(What you need to do) Write out each line exactly as given. Leave the pictures out of your copy.

## Begin Given information

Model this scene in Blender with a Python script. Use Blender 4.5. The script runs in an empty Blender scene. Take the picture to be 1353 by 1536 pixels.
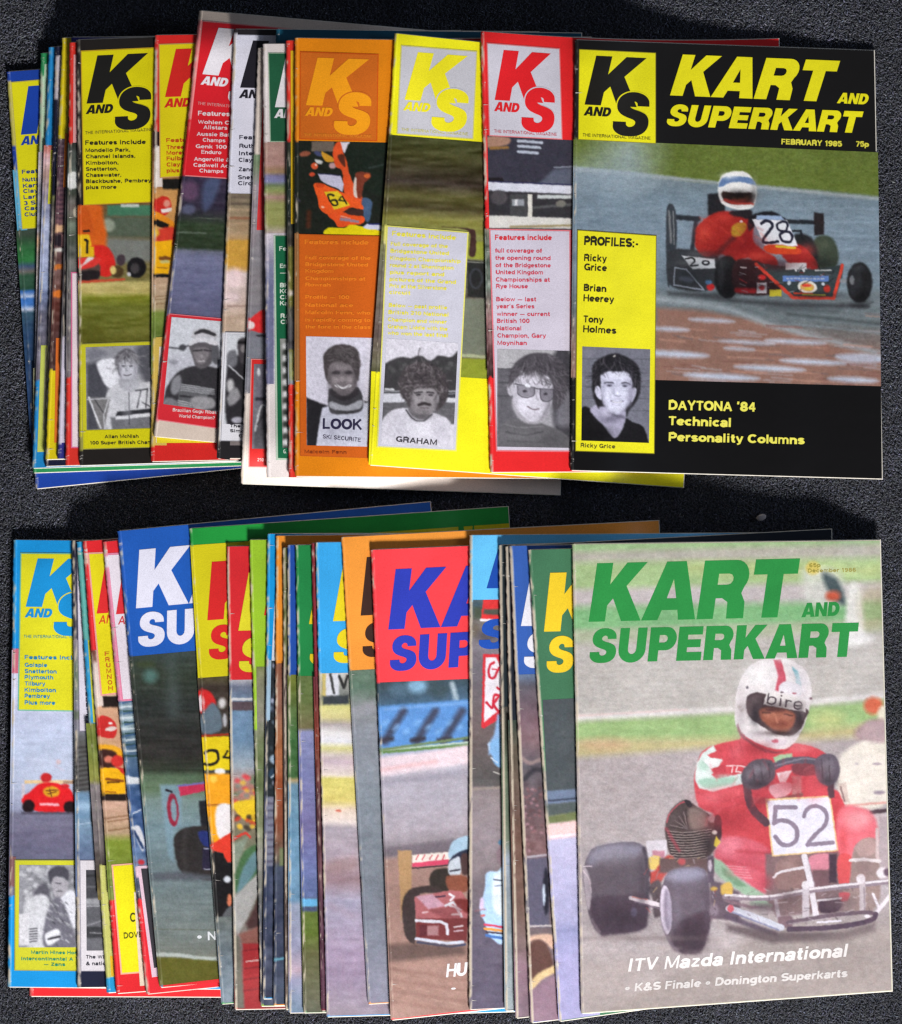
import bpy, math, random
import numpy as np
from mathutils import Vector
from mathutils.geometry import tessellate_polygon
random.seed(7); RNG = np.random.default_rng(11)
S = bpy.context.scene
# ------------------------------------------------------------------ camera, world, light, exposure
CAM_H = 1.5; PPM = 2200.0; CX, CY = 676.5, 768.0        # camera height, picture units per metre on the floor, middle of the layout
cam_d = bpy.data.cameras.new('camera'); cam = bpy.data.objects.new('camera', cam_d); S.collection.objects.link(cam)
cam.location = (0, 0, CAM_H); cam.rotation_euler = (0, 0, 0)
cam_d.sensor_fit = 'VERTICAL'; cam_d.sensor_height = 24; cam_d.lens = 12 / ((768 / PPM) / CAM_H); cam_d.clip_end = 50
S.camera = cam
W = bpy.data.worlds.new('World'); S.world = W; W.use_nodes = True
W.node_tree.nodes['Background'].inputs[0].default_value = (0.80, 0.86, 1.0, 1)
W.node_tree.nodes['Background'].inputs[1].default_value = 0.075
def area(name, loc, size, power, col):
    d = bpy.data.lights.new(name, 'AREA'); d.shape = 'RECTANGLE'; d.size, d.size_y = size; d.energy = power; d.color = col
    o = bpy.data.objects.new(name, d); S.collection.objects.link(o); o.location = loc
    o.rotation_euler = (-Vector(loc)).to_track_quat('-Z', 'Y').to_euler(); return o
area('window_light', (0.72, -2.72, 1.4), (0.62, 0.46), 226, (1.0, 0.985, 0.97))
area('side_fill_light', (3.2, 0.3, 1.5), (1.0, 0.8), 20, (0.62, 0.76, 1.0))  # added cool fill from the right, lightens and blues the right-hand carpet
S.view_settings.view_transform = 'Standard'; S.view_settings.look = 'None'; S.view_settings.exposure = 0; S.view_settings.gamma = 1
S.cycles.filter_width = 1.45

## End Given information

(Solution to this exercise)
Model this scene in Blender with a Python script. Use Blender 4.5. The script runs in an empty Blender scene. Take the picture to be 1353 by 1536 pixels.
import bpy, math, random
import numpy as np
from mathutils import Vector
from mathutils.geometry import tessellate_polygon
random.seed(7); RNG = np.random.default_rng(11)
S = bpy.context.scene
# ------------------------------------------------------------------ camera, world, light, exposure
CAM_H = 1.5; PPM = 2200.0; CX, CY = 676.5, 768.0        # camera height, picture units per metre on the floor, middle of the layout
cam_d = bpy.data.cameras.new('camera'); cam = bpy.data.objects.new('camera', cam_d); S.collection.objects.link(cam)
cam.location = (0, 0, CAM_H); cam.rotation_euler = (0, 0, 0)
cam_d.sensor_fit = 'VERTICAL'; cam_d.sensor_height = 24; cam_d.lens = 12 / ((768 / PPM) / CAM_H); cam_d.clip_end = 50
S.camera = cam
W = bpy.data.worlds.new('World'); S.world = W; W.use_nodes = True
W.node_tree.nodes['Background'].inputs[0].default_value = (0.80, 0.86, 1.0, 1)
W.node_tree.nodes['Background'].inputs[1].default_value = 0.075
def area(name, loc, size, power, col):
    d = bpy.data.lights.new(name, 'AREA'); d.shape = 'RECTANGLE'; d.size, d.size_y = size; d.energy = power; d.color = col
    o = bpy.data.objects.new(name, d); S.collection.objects.link(o); o.location = loc
    o.rotation_euler = (-Vector(loc)).to_track_quat('-Z', 'Y').to_euler(); return o
area('window_light', (0.72, -2.72, 1.4), (0.62, 0.46), 226, (1.0, 0.985, 0.97))
area('side_fill_light', (3.2, 0.3, 1.5), (1.0, 0.8), 20, (0.62, 0.76, 1.0))  # added cool fill from the right, lightens and blues the right-hand carpet
S.view_settings.view_transform = 'Standard'; S.view_settings.look = 'None'; S.view_settings.exposure = 0; S.view_settings.gamma = 1
S.cycles.filter_width = 1.45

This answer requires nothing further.